花まる学習会では会議に入る前に、発言者が”小咄“を披露する文化があります。あるときの私の小咄…「4才の息子が、『ちょっと耳貸して~』と言うので、(秘密の話かな?かわいいなぁ)と思って耳を近づけると、にやにやしながら鼻くそを耳の中に入れられました」というエピソードでした…。高濱の言葉をかりると、母にとって男の子は別の生き物…カブトムシ、宇宙人です。
子どもと過ごす時間が長い連休の中日。(私、一時間ずっと、息子のことを注意しかしていないなぁ…)と、ふと気がつきました。がみがみ叱り続けているわけではないのですが、
・ごはんは座って食べるよ。こぼさないよ。
・テレビは離れてみるよ。
・「麦茶!」じゃなくて、「麦茶をちょうだい」でしょ。
・お姉ちゃんを、おもちゃのハンマーでたたかないで…など。
口うるさい母親でしょうか。
では、それらの注意を「しないほうがいいのか」と自問自答してみると「道理がわからない年ではないし、ここでなあなあにしたらどんどん領域を広げそう」という結論になる。注意されない=許された、となり、今度は逆に、ちゃんとしている姉がすねてしまうという事態も避けたいので、やっぱり注意してしまうというループです。
一つの解決策としては、花まる流の伝え方。注意ではなく、”自然とそうしたくなるような、楽しい提示の仕方“。たとえば「誰がいちばんいい姿勢で食べられるかな、今日のチャンピオンは…?」「『麦茶をちょうだい』を丁寧に早口言葉で3回、10秒以内に言えるかな?」など…遊び心を取り入れた声かけは、効果的です。

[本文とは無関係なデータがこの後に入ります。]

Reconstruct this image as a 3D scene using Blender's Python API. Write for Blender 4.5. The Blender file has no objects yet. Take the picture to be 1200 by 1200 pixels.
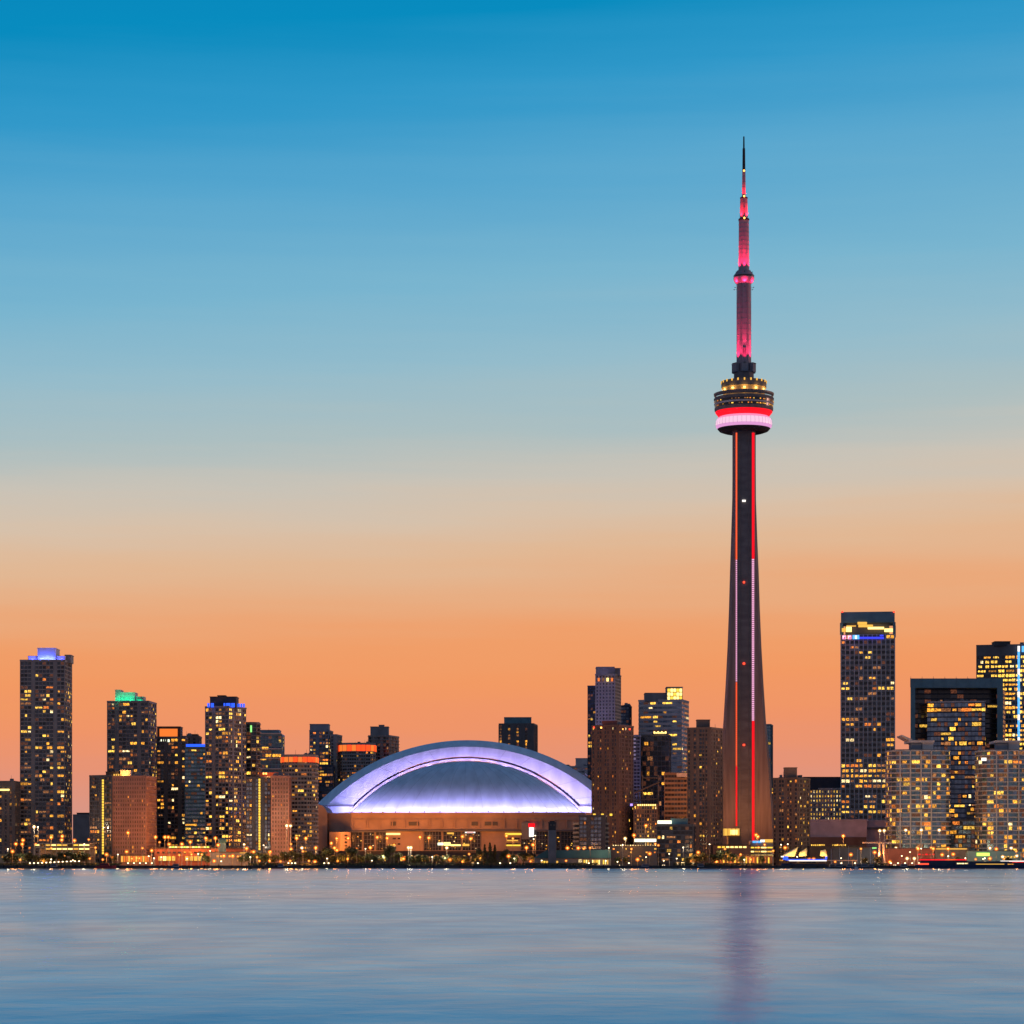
import bpy, bmesh, math, random
from mathutils import Vector, Matrix
R = math.radians
S = bpy.context.scene
C = S.collection
# ------------------------------------------------------------------ camera
F = 3134.0          # focal length in photo pixels (1200 wide)
HC = 2.7            # eye height above the lake
HY = 1013.0         # row of the horizon
GZ = 1.5            # height of the quayside ground
cam_d = bpy.data.cameras.new('camera'); cam = bpy.data.objects.new('camera', cam_d); C.objects.link(cam)
cam.location = (0, 0, HC); cam.rotation_euler = (R(90), 0, 0)
cam_d.sensor_width = 36; cam_d.lens = F/1200*36; cam_d.shift_y = (HY-600)/1200
cam_d.clip_start = 0.5; cam_d.clip_end = 60000
S.camera = cam
# ------------------------------------------------------------------ world
SUN_EL, SUN_AZ = R(3), R(78)
W = bpy.data.worlds.new('World'); S.world = W; W.use_nodes = True
nt = W.node_tree; N = nt.nodes; L = nt.links
for n in list(N): N.remove(n)
def lin(c):
    return tuple(((v/255)/12.92 if v/255 <= .04045 else ((v/255+.055)/1.055)**2.4) for v in c)
def nd(tp, **kw):
    n = N.new(tp)
    for k, v in kw.items(): setattr(n, k, v)
    return n
def mth(op, a, b=None, clamp=False):
    n = nd('ShaderNodeMath', operation=op); n.use_clamp = clamp
    for i, v in enumerate((a, b)):
        if v is None: continue
        if isinstance(v, (int, float)): n.inputs[i].default_value = v
        else: L.new(v, n.inputs[i])
    return n.outputs[0]
tc = nd('ShaderNodeTexCoord'); sep = nd('ShaderNodeSeparateXYZ'); L.new(tc.outputs['Generated'], sep.inputs[0])
mp = nd('ShaderNodeMapping'); mp.inputs['Scale'].default_value = (2.2, 2.2, 34); mp.inputs['Rotation'].default_value = (0, R(3), 0)
L.new(tc.outputs['Generated'], mp.inputs[0])
noi = nd('ShaderNodeTexNoise'); noi.inputs['Scale'].default_value = 1.6; noi.inputs['Detail'].default_value = 4
L.new(mp.outputs[0], noi.inputs[0])
mp2 = nd('ShaderNodeMapping'); mp2.inputs['Scale'].default_value = (5, 5, 95); mp2.inputs['Rotation'].default_value = (0, R(-4), 0); L.new(tc.outputs['Generated'], mp2.inputs[0])
noi2 = nd('ShaderNodeTexNoise'); noi2.inputs['Scale'].default_value = 1.3; noi2.inputs['Detail'].default_value = 5; noi2.inputs['Roughness'].default_value = .6; L.new(mp2.outputs[0], noi2.inputs[0])
wob = mth('ADD', mth('MULTIPLY', mth('SUBTRACT', noi.outputs[0], .5), .019), mth('MULTIPLY', mth('SUBTRACT', noi2.outputs[0], .5), .012))
wobx = mth('MULTIPLY', sep.outputs[0], .16)
wobz = mth('MULTIPLY', wobx, mth('MULTIPLY', sep.outputs[2], 2.0, True))
z = mth('MAXIMUM', mth('SUBTRACT', mth('ADD', sep.outputs[2], wob), wobz), 0.0)
pz = mth('POWER', z, .5)
def ramp(stops):
    r = nd('ShaderNodeValToRGB'); e = r.color_ramp.elements
    while len(e) > 1: e.remove(e[-1])
    e[0].position = stops[0][0]; e[0].color = (*lin(stops[0][1]), 1)
    for p, c in stops[1:]:
        q = e.new(p); q.color = (*lin(c), 1)
    return r
def yz(y):
    t = (HY-y)/F
    return math.sqrt(max(0, t/math.sqrt(1+t*t)))
north = ramp([(yz(1013), (206,150,138)), (yz(950), (221,152,134)), (yz(900), (232,149,121)), (yz(850), (242,150,106)), (yz(800), (245,155,100)),
              (yz(755), (243,160,106)), (yz(700), (236,173,128)), (yz(645), (228,186,150)), (yz(600), (218,195,172)), (yz(560), (204,197,185)),
              (yz(500), (175,193,195)), (yz(420), (150,190,206)), (yz(330), (123,183,210)), (yz(200), (88,168,209)), (yz(100), (48,154,204)),
              (yz(0), (4,141,193)), (.66, (10,122,182)), (.8, (12,90,150)), (1, (14,56,108))])
south = ramp([(0, (162,143,148)), (.25, (156,142,152)), (.45, (134,136,154)), (.7, (84,112,146)), (1, (26,66,112))])
L.new(pz, north.inputs[0]); L.new(pz, south.inputs[0])
mr = nd('ShaderNodeMapRange'); mr.interpolation_type = 'SMOOTHSTEP'
mr.inputs['From Min'].default_value = -.25; mr.inputs['From Max'].default_value = .75
L.new(sep.outputs[1], mr.inputs[0])
mix = nd('ShaderNodeMix', data_type='RGBA')
L.new(mr.outputs[0], mix.inputs[0]); L.new(south.outputs[0], mix.inputs[6]); L.new(north.outputs[0], mix.inputs[7])
sky = nd('ShaderNodeTexSky'); sky.sky_type = 'NISHITA'; sky.sun_disc = False; sky.sun_elevation = SUN_EL; sky.sun_rotation = SUN_AZ
bg1 = nd('ShaderNodeBackground'); bg2 = nd('ShaderNodeBackground'); add = nd('ShaderNodeAddShader')
L.new(mix.outputs[2], bg1.inputs[0]); bg1.inputs[1].default_value = .97
L.new(sky.outputs[0], bg2.inputs[0]); bg2.inputs[1].default_value = .0015
wo = nd('ShaderNodeOutputWorld'); L.new(bg1.outputs[0], add.inputs[0]); L.new(bg2.outputs[0], add.inputs[1]); L.new(add.outputs[0], wo.inputs[0])
# last light from the right, very low and soft
sd = bpy.data.lights.new('sun', 'SUN'); sd.energy = .8; sd.angle = R(12); sd.color = (1, .50, .36)
so = bpy.data.objects.new('sun', sd); C.objects.link(so)
so.rotation_euler = Vector((-math.sin(SUN_AZ)*math.cos(SUN_EL), -math.cos(SUN_AZ)*math.cos(SUN_EL), -math.sin(SUN_EL))).to_track_quat('-Z', 'Y').to_euler()
S.view_settings.view_transform = 'Standard'; S.view_settings.look = 'None'; S.view_settings.exposure = 0; S.view_settings.gamma = 1
S.cycles.sample_clamp_indirect = 2; S.cycles.sample_clamp_direct = 40; S.cycles.max_bounces = 5; S.cycles.caustics_reflective = False; S.cycles.caustics_refractive = False
S.cycles.use_denoising = True
# ------------------------------------------------------------------ helpers
def wx(px, Y): return (px-600)/F*Y
def wz(py, Y): return HC+(HY-py)/F*Y
def mat(name, col, rough=.8, metal=0, spec=.5, noise=.25, nscale=.15, emit=None, es=0, bump=0, vary=0, stretch=None):
    m = bpy.data.materials.new(name); m.use_nodes = True
    t = m.node_tree; b = t.nodes['Principled BSDF']
    b.inputs['Base Color'].default_value = (*col, 1); b.inputs['Roughness'].default_value = rough
    b.inputs['Metallic'].default_value = metal; b.inputs['Specular IOR Level'].default_value = spec
    if noise:
        g = t.nodes.new('ShaderNodeNewGeometry'); n = t.nodes.new('ShaderNodeTexNoise'); n.inputs['Scale'].default_value = nscale; n.inputs['Detail'].default_value = 5
        if stretch:
            ms = t.nodes.new('ShaderNodeMapping'); ms.inputs['Scale'].default_value = stretch; t.links.new(g.outputs['Position'], ms.inputs[0]); t.links.new(ms.outputs[0], n.inputs[0])
        else: t.links.new(g.outputs['Position'], n.inputs[0])
        r = t.nodes.new('ShaderNodeMapRange'); r.inputs['From Min'].default_value = .25; r.inputs['From Max'].default_value = .75
        r.inputs['To Min'].default_value = 1-noise; r.inputs['To Max'].default_value = 1+noise
        t.links.new(n.outputs[0], r.inputs[0])
        v = t.nodes.new('ShaderNodeVectorMath'); v.operation = 'SCALE'; v.inputs[0].default_value = col
        t.links.new(r.outputs[0], v.inputs['Scale']); t.links.new(v.outputs[0], b.inputs['Base Color'])
    if emit:
        b.inputs['Emission Color'].default_value = (*emit, 1); b.inputs['Emission Strength'].default_value = es
        if vary:
            g = t.nodes.new('ShaderNodeNewGeometry'); n = t.nodes.new('ShaderNodeTexNoise'); n.inputs['Scale'].default_value = 1.4; n.inputs['Detail'].default_value = 3
            t.links.new(g.outputs['Position'], n.inputs[0])
            oi = t.nodes.new('ShaderNodeObjectInfo')
            a = t.nodes.new('ShaderNodeMath'); a.operation = 'MULTIPLY_ADD'; a.inputs[1].default_value = 5.5; a.inputs[2].default_value = -1.9
            t.links.new(n.outputs[0], a.inputs[0])
            mx = t.nodes.new('ShaderNodeMath'); mx.operation = 'MAXIMUM'; mx.inputs[1].default_value = .12; t.links.new(a.outputs[0], mx.inputs[0])
            c = t.nodes.new('ShaderNodeMath'); c.operation = 'MULTIPLY_ADD'; c.inputs[1].default_value = 1.3*vary; c.inputs[2].default_value = 1-.75*vary
            t.links.new(oi.outputs['Random'], c.inputs[0])
            e = t.nodes.new('ShaderNodeMath'); e.operation = 'MULTIPLY'; t.links.new(mx.outputs[0], e.inputs[0]); t.links.new(c.outputs[0], e.inputs[1])
            f = t.nodes.new('ShaderNodeMath'); f.operation = 'MULTIPLY'; f.inputs[1].default_value = es; t.links.new(e.outputs[0], f.inputs[0])
            t.links.new(f.outputs[0], b.inputs['Emission Strength'])
        m.cycles.emission_sampling = 'NONE'
    if emit and not vary: b.inputs['Base Color'].default_value = (.02,.02,.02,1)
    return m
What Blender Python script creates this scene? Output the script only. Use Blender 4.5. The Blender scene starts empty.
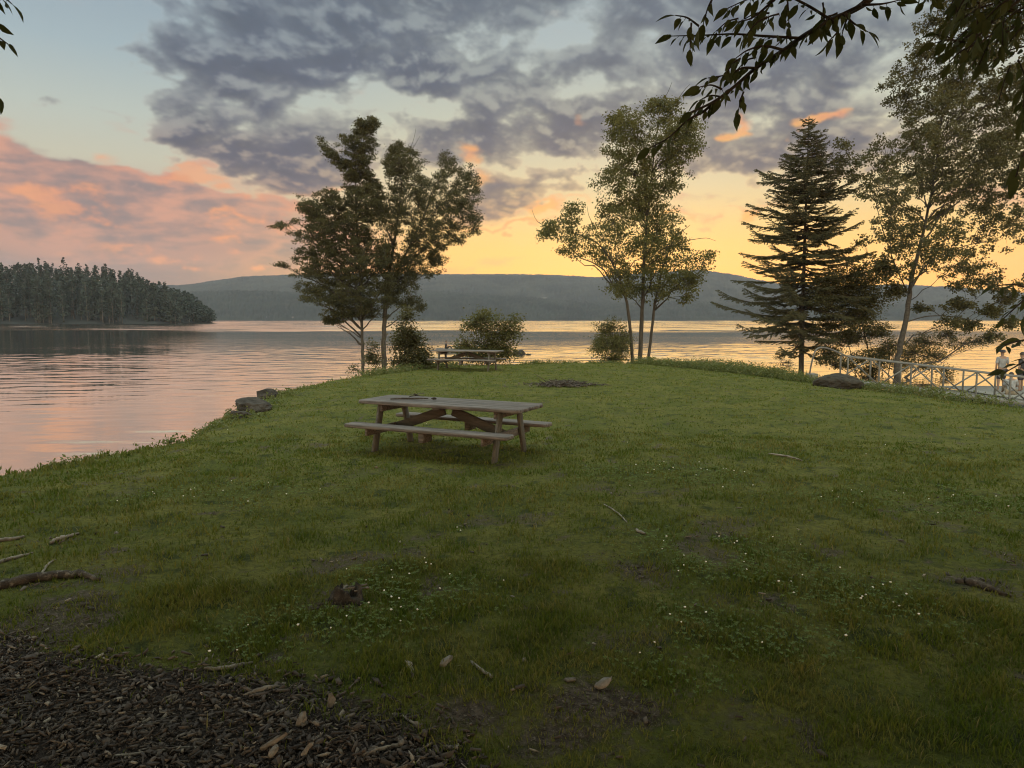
import bpy, math, random
import numpy as np
from mathutils import Vector, noise as mnoise

# ------------------------------------------------------------------ camera
SC = bpy.context.scene
CZ, F, HOR = 1.75, 710.0, 318.0
PITCH = math.atan((384 - HOR) / F)
cam_d = bpy.data.cameras.new('camera')
cam_d.sensor_width = 36.0
cam_d.lens = 36.0 * F / 1024.0
cam_d.clip_start = 0.05
cam_d.clip_end = 12000
cam = bpy.data.objects.new('camera', cam_d)
SC.collection.objects.link(cam)
cam.location = (0, 0, CZ)
cam.rotation_euler = (math.pi / 2 - PITCH, 0, 0)
SC.camera = cam

FW = np.array([0, math.cos(PITCH), -math.sin(PITCH)])
UP = np.array([0, math.sin(PITCH), math.cos(PITCH)])
RT = np.array([1.0, 0, 0])
CAM = np.array([0, 0, CZ])


def ray(px, py):
    return FW + RT * (px - 512) / F + UP * (384 - py) / F


def G(px, py, z=0.0):
    r = ray(px, py)
    return CAM + r * ((z - CZ) / r[2])


def P(px, py, y):
    r = ray(px, py)
    return CAM + r * (y / r[1])


# ------------------------------------------------------------------ render settings
SC.render.engine = 'CYCLES'
SC.cycles.use_denoising = True
try:
    SC.cycles.denoiser = 'OPENIMAGEDENOISE'
    SC.cycles.denoising_input_passes = 'RGB_ALBEDO_NORMAL'
except Exception:
    pass
SC.cycles.filter_width = 1.1
SC.cycles.max_bounces = 6
SC.cycles.diffuse_bounces = 3
SC.cycles.glossy_bounces = 3
SC.cycles.transmission_bounces = 4
SC.cycles.transparent_max_bounces = 8
SC.cycles.sample_clamp_indirect = 4.0
SC.view_settings.view_transform = 'Standard'
SC.view_settings.look = 'None'
SC.view_settings.exposure = 0.0
SC.view_settings.gamma = 1.0
SC.view_settings.use_curve_mapping = False


def s2l(c):
    c = c / 255.0
    return c / 12.92 if c <= 0.04045 else ((c + 0.055) / 1.055) ** 2.4


def srgb(r, g, b, k=1.0):
    return (s2l(r) * k, s2l(g) * k, s2l(b) * k, 1.0)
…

最近読んだあるインタビューで「母は女優になるといい」という話題があり、共感。ただ、母である自分がそういう、”女優“”演じる“”花まるモード“になるのが、正直、億劫な日もあります。日常の延長ではなかなかなれない。もちろん、自然にできる方もいますが、私の場合は自分が疲れているととても無理で、充電100%のときにようやく「よし!楽しませるか!」というスイッチが入る感じです。
もう一つ、最近思いついたのが「何もないときにこそ、仕込む」作戦。子どもが注意されるような行動をとっているときに、こちらの声かけで「よいしょ!」といい方向にもっていくのはかなりパワーを使います。ただ、一日の中で”何もない平和なとき“もなくはない。そこをすかさずキャッチして、ひたすら「思い出しほめ」をします。
「あー、昨日のあの時間、お姉ちゃんと、とっても仲良く遊べていたよねぇ」「この前の朝ごはん、すごい上手に食べたね。いい姿勢だったね」など。
思いつくままに、なんでもほめてみる時間。「ほめる」のは、瞬間をキャッチして認めてあげるのが一番効果的ですが、「思い出しほめ」だって、されていやな気分になるわけではない。そのことで、息子の行動が激変したということはないですが、平和な時間がより平和になる。「平穏時にほめておく」ことで、私自身が(今日は一日注意しかしなかった…)という苦い気分を消すのには、とても効果がありました。
西郡学習道場の代表である西郡が「演劇と教育」という講演で語っていました。―授業は即興の芝居そのものであり、子どもを引きつけ続けるために言葉のテンポをズラしてみたり、より集中させるために声のトーンを変化させてみたり。舞台作りには多くの工程があり、その段取りも重要。授業の準備や流れも、まさに段取り勝負―
一日中、女優になり舞台を作り続けるのは難しいですが、自分が元気なときは子どもたちをうまく乗せられるようになろう。そのための仕込み、段取りも、意識してみようかな、と思います。(花まるグループ会員の方は「花まる子育てカレッジ」で、無料で講演動画を視聴できますので、ご興味がある方は、ぜひご覧ください!
花まる子育てカレッジ|https://www.hanamaru-college.com/)
最後に、私にとって宇宙人である息子がはまっている本の紹介です。
30冊以上出版されている『おばけずかん』シリーズ。イラストと「おばけ」ということばに惹かれて、図書館で息子が自分で選びました。年中にはまだ早いかなという厚さだったのですが、読み聞かせたところ、くいつく、くいつく…。子ども自身の本との出合い、選択が大事だな、と感じた一冊です。作者は斉藤洋さん。私も子どもの頃、『ルドルフとイッパイアッテナ』や『ジーク』が大好きだったなぁ、と懐かしくもなりました。